Prime Minister Narendra Modi will chair a meeting with top officials on Thursday to decide whether to withdraw "Most Favoured Nation" status for Pakistan. The decision comes a day after India reviewed the Indus Waters Treaty with Pakistan.
The tough position comes after the Uri attack in Jammu and Kashmir in which 19 soldiers were killed. India has tried to isolate Pakistan on global forums and call it out for harbouring terrorists on its soil. Two major attacks in India, both on bases of security forces, have been blamed on the neighbouring country.
"This meeting on MFN status is in view of what happened in Uri," said PR Chakravarty, former consul general of India in Karachi. "If we scrap MFN it will affect Pakistan exports to India, we will be able to apply higher tariff than what's done for others," he said.

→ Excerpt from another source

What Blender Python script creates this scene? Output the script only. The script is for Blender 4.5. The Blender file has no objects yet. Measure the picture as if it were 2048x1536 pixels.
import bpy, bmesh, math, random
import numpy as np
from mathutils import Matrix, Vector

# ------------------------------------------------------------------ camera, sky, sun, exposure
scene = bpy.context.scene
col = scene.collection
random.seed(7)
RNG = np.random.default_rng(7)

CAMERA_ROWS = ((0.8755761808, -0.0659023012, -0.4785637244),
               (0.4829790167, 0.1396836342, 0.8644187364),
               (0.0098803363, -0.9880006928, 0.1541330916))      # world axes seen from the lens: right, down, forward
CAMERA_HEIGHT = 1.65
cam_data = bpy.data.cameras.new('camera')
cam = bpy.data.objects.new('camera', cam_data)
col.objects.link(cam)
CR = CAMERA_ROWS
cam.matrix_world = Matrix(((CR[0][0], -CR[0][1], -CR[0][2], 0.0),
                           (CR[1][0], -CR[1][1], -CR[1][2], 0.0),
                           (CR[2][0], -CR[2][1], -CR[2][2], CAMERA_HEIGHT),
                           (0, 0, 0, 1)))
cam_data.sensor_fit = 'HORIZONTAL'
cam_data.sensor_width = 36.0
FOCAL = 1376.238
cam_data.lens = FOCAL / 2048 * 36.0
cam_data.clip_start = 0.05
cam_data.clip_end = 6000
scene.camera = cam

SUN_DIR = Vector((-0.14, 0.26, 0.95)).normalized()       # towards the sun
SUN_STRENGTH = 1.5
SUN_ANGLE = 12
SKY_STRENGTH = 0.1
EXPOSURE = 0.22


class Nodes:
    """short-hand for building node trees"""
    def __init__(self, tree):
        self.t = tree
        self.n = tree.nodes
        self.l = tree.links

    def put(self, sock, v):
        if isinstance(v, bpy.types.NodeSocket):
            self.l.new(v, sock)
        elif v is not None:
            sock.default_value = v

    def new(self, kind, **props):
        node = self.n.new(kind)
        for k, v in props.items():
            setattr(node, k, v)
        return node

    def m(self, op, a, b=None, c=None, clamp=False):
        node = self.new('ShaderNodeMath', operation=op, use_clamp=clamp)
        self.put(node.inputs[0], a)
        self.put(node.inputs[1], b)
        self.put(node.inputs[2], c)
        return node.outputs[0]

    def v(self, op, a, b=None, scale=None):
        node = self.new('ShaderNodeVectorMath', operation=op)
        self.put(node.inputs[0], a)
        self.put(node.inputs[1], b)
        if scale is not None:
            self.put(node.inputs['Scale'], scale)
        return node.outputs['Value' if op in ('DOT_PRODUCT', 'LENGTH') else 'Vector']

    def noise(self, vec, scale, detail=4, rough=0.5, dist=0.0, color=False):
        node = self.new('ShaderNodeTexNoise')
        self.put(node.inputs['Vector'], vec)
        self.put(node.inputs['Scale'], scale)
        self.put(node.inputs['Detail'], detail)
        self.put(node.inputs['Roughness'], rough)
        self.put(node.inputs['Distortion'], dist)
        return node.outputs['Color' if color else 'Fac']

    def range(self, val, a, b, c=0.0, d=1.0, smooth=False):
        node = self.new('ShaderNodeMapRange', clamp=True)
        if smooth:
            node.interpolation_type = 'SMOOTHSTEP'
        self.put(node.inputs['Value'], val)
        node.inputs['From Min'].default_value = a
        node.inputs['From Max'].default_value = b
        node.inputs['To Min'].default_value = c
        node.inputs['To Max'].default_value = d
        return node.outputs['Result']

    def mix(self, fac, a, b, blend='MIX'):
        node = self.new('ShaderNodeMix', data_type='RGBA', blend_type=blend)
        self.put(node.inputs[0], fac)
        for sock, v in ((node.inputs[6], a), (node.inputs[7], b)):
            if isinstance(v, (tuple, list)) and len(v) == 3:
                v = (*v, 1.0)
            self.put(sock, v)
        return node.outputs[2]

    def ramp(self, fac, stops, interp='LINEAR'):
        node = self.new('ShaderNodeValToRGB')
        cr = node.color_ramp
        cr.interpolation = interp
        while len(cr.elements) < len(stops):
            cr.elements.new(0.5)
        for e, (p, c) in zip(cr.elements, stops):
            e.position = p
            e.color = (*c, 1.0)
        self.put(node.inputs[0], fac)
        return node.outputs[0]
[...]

The MFN status was granted to Pakistan in 1996 under WTO's General Agreement on Tariffs and Trade (GATT). India, Pakistan and other countries which signed the agreement have to treat each other as favoured "trading partners."
Trade between India and Pakistan is at 0.4 percent of India's overall goods trade worth.
The Ministry of External Affairs took on Pakistan Prime Minister Nawaaz Sharif after Eenam Gambhir to indicate that Pakistan needs to stop dreaming about using violence to get Kashmir.
The issue of Kashmir has become a major contentious point for both the countries since Hizbul Mujahideen leader Burhan Wani's death. Pakistan has used the momentum to ignite the masses against India, while India has highlighted human rights violations in Balochistan, Gilgit-Baltistan, which lie in the PoK region.
"Blood and water cannot flow together," PM Modi had said during a meeting with National Security Adviser Ajit Doval, Foreign Secretary S Jaishankar and other top officials regarding the Indus Waters Treaty on Monday.